SPIEGEL ONLINE: Why is research on Muhammad such a sensitive topic at all? After all, according to Muslim dogma — differently than Jesus in Christianity — the Prophet was just an exemplary person whom God selected to convey a message but did not endow with divine attributes. We already witnessed indications of this sensitivity in the controversy over the Muhammad caricatures in Denmark.
Marx: The best way to explain these fierce reactions is to say that many Muslims feel that it is tantamount to continuing to fight the battle between the West and the Islamic world — which they still see as being waged — but on another level.
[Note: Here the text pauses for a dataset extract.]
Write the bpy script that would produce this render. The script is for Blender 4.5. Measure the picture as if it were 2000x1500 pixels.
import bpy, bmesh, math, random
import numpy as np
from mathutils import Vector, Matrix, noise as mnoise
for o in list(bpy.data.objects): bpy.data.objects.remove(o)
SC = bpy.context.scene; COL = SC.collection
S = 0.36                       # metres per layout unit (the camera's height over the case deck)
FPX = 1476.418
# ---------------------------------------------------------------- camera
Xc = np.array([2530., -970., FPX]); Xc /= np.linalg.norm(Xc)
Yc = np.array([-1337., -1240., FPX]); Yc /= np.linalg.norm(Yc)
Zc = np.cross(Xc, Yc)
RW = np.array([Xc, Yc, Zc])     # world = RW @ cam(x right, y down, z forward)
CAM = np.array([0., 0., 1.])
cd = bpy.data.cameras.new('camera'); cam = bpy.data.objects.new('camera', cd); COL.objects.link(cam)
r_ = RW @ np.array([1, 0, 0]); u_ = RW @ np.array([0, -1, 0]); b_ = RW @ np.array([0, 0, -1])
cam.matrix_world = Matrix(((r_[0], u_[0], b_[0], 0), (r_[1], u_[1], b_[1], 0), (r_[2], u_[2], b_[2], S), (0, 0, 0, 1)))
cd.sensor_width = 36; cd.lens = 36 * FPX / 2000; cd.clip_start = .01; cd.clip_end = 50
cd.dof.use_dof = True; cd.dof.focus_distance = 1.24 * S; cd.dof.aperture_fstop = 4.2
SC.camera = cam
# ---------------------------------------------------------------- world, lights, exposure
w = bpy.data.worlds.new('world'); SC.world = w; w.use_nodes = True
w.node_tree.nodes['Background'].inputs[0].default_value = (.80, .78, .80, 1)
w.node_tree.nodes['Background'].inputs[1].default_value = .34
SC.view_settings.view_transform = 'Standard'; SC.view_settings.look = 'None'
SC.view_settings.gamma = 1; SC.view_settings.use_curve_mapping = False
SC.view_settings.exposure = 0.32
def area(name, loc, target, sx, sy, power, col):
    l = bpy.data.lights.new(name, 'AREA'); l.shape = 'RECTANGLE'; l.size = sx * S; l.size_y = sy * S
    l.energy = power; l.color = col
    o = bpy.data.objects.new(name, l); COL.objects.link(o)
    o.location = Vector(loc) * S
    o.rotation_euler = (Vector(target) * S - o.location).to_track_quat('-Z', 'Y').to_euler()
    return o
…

That is often interpreted as being an attack on their identity, as psychological warfare.
SPIEGEL ONLINE: Could we ever see the thesis — that the Prophet Muhammad might not have ever lived — brought up as a matter of discussion in an Islamic university?
Marx: I wouldn’t know where.
SPIEGEL ONLINE: As a researcher, how do you steer clear of this tense issue? You use what is a completely critical-historical approach. As long as your findings don’t contradict mainstream Muslim theology, it’s no problem. But what happens when it does?
Marx: Well, then it would probably be a problem. But we’re still a good way off from that situation. Don’t forget that what we’re doing here is basic research. The Koran deserves to be studied in a serious, scientific manner. I think it’s essential that we take these steps with Muslims. We’re doing that with our (Corpus Coranicum) project here at the Berlin-Brandenburg Academy of Sciences. What the Muslim community takes out of it in terms of inspiration and whether it uses it as a foundation for a process of some type of reform — that’s its own issue. Pragmatic coexistence probably continues to be much more powerful than the force of philology, which we have a tendency to overestimate.